I’ve used both over the years. IEW was a good help for a year with one child when she was super resistant to writing. She really needed the handholding of IEW, which begins with not really writing anything of your own for a very long time, just rewording what is already written. You read IEW’s paragraph and rewrite it in your own words. After a year with the program she was done, could sit and write something, but didn’t enjoy it, and we moved on. She did a variety of writing programs over the years, but the biggest key was simply handing her an old laptop without internet and inviting her to write what she loved, along with a round of NaNoWriMo. She did use TGTB for her senior year, and it was a good help with fine tuning her essay writing. She is now a college sophomore who has been on the provost’s list every semester, who loves writing and is in a special writing program with Orson Scott Card and people he brings in from the writing and publishing industry, in addition to her psychology major.
We’ve used TGTB for 3+ years now with a bunch of kids (the oldest her senior year, and my currently 10th, 9th, 7th, 6th, 4th, 3rd, and 2nd graders). We really like it. I have several kids who love to write (college girl, both high schoolers, and another younger one). Having used nearly every level of TGTB language arts, here is what I have found:
– The writing is gentle instruction, and not too many projects in the earlier years.

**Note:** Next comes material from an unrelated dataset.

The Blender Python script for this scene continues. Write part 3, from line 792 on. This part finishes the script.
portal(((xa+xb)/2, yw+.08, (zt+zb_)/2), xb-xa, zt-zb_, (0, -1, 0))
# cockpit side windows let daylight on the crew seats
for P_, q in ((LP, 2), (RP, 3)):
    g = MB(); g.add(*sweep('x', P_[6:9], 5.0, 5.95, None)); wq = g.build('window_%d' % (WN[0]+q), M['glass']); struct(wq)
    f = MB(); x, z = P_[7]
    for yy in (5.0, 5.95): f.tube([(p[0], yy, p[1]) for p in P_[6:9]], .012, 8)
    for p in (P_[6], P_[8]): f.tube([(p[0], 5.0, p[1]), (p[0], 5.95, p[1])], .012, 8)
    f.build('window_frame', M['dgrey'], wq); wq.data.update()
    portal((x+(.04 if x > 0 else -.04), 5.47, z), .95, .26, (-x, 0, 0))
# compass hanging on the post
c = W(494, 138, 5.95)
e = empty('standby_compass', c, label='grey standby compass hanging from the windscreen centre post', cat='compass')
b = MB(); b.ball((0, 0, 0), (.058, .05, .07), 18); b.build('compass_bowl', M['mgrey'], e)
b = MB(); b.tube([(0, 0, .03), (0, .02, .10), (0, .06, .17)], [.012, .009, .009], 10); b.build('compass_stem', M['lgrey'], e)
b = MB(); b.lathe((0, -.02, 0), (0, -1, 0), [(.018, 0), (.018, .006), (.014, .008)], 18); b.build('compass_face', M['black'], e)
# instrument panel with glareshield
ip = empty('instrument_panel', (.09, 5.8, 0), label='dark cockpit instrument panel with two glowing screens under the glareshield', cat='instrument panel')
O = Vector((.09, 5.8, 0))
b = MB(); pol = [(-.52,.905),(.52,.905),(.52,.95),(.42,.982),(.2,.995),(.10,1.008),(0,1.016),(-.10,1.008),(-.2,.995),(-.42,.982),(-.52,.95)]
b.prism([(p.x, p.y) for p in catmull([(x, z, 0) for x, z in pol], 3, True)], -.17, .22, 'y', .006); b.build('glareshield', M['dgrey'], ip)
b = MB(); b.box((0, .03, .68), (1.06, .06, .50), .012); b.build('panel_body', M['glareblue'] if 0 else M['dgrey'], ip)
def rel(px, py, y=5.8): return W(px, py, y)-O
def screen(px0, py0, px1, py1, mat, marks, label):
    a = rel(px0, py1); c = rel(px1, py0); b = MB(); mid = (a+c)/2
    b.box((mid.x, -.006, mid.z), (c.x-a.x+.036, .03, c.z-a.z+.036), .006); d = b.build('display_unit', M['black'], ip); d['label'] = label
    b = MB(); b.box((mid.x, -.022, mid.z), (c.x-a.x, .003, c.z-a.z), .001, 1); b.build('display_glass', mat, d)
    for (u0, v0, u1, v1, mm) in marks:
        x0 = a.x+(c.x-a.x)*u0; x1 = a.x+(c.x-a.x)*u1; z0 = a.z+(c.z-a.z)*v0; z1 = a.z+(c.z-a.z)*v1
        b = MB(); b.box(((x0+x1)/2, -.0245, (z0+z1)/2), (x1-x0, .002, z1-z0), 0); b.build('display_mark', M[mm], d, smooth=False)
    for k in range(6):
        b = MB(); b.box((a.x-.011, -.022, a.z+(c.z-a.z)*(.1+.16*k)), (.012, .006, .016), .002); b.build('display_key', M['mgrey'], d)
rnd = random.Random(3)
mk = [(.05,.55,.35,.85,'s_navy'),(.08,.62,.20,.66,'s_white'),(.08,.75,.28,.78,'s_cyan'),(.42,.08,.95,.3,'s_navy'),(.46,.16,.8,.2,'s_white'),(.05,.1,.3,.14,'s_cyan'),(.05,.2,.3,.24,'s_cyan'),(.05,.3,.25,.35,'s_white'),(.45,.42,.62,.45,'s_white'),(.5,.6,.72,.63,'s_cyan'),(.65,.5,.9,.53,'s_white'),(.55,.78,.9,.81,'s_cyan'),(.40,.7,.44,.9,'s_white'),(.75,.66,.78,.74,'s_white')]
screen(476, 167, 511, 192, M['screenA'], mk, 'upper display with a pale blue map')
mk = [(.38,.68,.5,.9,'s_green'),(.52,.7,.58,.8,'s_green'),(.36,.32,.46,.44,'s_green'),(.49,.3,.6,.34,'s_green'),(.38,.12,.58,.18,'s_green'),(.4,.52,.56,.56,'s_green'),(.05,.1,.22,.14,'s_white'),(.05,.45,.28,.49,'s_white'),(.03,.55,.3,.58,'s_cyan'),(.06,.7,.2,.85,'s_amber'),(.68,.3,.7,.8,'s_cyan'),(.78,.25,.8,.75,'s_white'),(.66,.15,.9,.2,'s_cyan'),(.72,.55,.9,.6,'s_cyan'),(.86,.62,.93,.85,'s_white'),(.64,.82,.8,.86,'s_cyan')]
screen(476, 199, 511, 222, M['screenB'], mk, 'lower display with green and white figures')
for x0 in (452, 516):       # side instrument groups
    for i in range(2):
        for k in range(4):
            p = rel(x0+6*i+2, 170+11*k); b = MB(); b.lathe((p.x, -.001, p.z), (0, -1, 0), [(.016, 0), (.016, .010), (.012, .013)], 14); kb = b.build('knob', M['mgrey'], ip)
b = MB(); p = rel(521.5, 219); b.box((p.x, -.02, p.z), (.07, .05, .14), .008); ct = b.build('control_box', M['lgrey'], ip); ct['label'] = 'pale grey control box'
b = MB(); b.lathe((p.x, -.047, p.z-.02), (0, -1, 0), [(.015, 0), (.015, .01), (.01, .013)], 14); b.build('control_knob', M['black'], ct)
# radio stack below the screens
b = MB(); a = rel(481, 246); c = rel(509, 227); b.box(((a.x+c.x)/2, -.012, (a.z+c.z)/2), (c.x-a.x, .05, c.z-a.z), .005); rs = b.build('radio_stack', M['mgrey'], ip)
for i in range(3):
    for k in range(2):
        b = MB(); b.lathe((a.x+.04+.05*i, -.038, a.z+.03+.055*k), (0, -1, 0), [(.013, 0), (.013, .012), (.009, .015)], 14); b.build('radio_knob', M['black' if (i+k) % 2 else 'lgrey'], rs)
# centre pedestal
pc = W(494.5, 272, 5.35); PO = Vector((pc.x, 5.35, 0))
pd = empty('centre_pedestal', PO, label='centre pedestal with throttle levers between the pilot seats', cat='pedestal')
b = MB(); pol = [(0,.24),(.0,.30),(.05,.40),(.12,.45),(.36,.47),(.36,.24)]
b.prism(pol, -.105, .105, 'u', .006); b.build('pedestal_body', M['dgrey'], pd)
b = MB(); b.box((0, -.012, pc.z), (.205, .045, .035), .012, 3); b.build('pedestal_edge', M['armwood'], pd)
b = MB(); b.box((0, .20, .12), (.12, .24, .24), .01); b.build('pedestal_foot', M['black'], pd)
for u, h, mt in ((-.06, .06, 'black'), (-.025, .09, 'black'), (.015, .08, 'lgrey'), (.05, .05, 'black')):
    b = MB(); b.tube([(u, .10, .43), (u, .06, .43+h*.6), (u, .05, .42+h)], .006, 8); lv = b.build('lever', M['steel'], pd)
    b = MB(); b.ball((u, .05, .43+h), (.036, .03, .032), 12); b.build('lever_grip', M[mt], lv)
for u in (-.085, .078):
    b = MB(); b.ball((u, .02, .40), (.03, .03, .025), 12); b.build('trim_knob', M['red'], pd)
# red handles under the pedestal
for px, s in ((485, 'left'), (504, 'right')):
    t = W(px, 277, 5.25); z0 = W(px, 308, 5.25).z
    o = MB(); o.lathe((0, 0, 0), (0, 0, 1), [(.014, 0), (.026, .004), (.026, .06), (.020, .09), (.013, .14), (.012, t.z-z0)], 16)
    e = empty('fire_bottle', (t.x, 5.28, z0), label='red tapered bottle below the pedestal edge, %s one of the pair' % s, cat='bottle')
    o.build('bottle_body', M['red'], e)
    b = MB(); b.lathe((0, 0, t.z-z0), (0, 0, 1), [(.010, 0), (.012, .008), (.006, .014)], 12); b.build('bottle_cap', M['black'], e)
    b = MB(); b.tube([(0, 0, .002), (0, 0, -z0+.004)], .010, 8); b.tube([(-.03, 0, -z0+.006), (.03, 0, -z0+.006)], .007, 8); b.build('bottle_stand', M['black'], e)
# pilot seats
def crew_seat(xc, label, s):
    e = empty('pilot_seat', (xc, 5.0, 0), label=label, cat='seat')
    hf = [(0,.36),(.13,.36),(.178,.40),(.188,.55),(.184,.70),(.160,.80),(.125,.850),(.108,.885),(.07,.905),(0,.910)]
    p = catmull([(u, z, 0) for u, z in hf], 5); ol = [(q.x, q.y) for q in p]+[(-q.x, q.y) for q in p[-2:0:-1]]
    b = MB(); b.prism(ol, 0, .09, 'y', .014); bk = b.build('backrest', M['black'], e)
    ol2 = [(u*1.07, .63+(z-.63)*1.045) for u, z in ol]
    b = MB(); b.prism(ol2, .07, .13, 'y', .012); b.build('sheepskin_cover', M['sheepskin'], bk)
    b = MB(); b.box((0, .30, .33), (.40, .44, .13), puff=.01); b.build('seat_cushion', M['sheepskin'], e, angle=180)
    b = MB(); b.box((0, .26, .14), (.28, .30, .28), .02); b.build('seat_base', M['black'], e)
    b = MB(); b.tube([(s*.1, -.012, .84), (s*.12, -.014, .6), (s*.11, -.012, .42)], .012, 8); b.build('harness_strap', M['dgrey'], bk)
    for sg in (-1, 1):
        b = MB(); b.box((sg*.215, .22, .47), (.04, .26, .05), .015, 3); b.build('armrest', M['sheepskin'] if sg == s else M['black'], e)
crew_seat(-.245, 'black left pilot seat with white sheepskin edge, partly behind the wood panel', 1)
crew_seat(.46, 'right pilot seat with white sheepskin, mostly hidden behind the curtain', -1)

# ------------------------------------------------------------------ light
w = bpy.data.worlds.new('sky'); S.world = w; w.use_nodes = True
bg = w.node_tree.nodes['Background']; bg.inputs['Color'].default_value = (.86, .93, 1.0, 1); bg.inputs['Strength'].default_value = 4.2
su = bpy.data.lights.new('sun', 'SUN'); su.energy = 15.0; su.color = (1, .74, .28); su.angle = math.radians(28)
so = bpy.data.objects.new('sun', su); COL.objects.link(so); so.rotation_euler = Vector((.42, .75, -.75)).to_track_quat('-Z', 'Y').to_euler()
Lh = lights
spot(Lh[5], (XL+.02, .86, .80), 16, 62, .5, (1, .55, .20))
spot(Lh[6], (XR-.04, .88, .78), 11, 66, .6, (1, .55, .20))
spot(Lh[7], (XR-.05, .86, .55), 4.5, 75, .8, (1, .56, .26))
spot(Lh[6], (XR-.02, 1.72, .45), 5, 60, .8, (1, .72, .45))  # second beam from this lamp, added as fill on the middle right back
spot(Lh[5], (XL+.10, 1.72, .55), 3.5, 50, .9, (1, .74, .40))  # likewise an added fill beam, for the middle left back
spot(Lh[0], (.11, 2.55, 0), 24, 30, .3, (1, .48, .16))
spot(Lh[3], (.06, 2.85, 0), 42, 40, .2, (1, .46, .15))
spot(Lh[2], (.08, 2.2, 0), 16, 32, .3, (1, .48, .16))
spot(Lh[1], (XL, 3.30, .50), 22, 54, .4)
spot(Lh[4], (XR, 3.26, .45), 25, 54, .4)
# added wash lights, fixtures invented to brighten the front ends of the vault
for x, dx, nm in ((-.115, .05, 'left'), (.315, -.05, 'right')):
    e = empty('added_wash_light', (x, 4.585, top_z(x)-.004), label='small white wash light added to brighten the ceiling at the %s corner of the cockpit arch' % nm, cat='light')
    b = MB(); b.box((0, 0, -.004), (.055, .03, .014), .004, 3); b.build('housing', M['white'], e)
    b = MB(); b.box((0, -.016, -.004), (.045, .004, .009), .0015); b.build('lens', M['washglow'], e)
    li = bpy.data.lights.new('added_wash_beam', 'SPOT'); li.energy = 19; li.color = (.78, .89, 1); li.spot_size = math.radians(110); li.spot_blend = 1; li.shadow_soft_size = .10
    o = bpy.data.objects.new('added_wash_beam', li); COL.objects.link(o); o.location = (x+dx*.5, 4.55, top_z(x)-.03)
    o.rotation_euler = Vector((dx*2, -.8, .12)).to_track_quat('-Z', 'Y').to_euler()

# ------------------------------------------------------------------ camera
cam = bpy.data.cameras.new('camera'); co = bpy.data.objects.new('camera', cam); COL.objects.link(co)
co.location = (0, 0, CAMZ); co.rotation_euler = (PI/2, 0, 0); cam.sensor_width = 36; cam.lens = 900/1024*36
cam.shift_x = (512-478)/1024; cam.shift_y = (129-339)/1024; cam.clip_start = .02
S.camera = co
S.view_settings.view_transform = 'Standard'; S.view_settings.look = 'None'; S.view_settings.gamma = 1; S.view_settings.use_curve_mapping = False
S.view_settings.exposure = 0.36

– They have kids do a mix of things: writing a letter(about something they’ve read), writing a couple sentence narration, learning about a topic and writing a report-ish, creative writing/stories, writing poetry, and as they get older they learn to write essays.
– The grammar is introduced earlier than CM did, but not a lot of it in the early levels. In the early levels it really is just introducing terms – for example they talk about what a noun or adjective is and then they use those terms when asking kids to do a picture study and name nouns in the painting or read a story and find some of the adjectives used in it.
What I love the most is that many of the different areas I want to cover with my kids (reading, writing, grammar, spelling, vocabulary, picture study, geography, making art, etc) are already built in to the language arts curriculum in a rotation. I don’t have to think – ok, have we done all those things with each of my kids this week? Have we forgotten anything? What will I plan out for next week for my family of 12 that won’t be a repeat for the big kids or way over the head of the middle or younger kids? It is already there and ready for each one.
At the same time, we love using their history because it is family style – we are reading and learning together, with extra reading for the older kids to go further and deeper.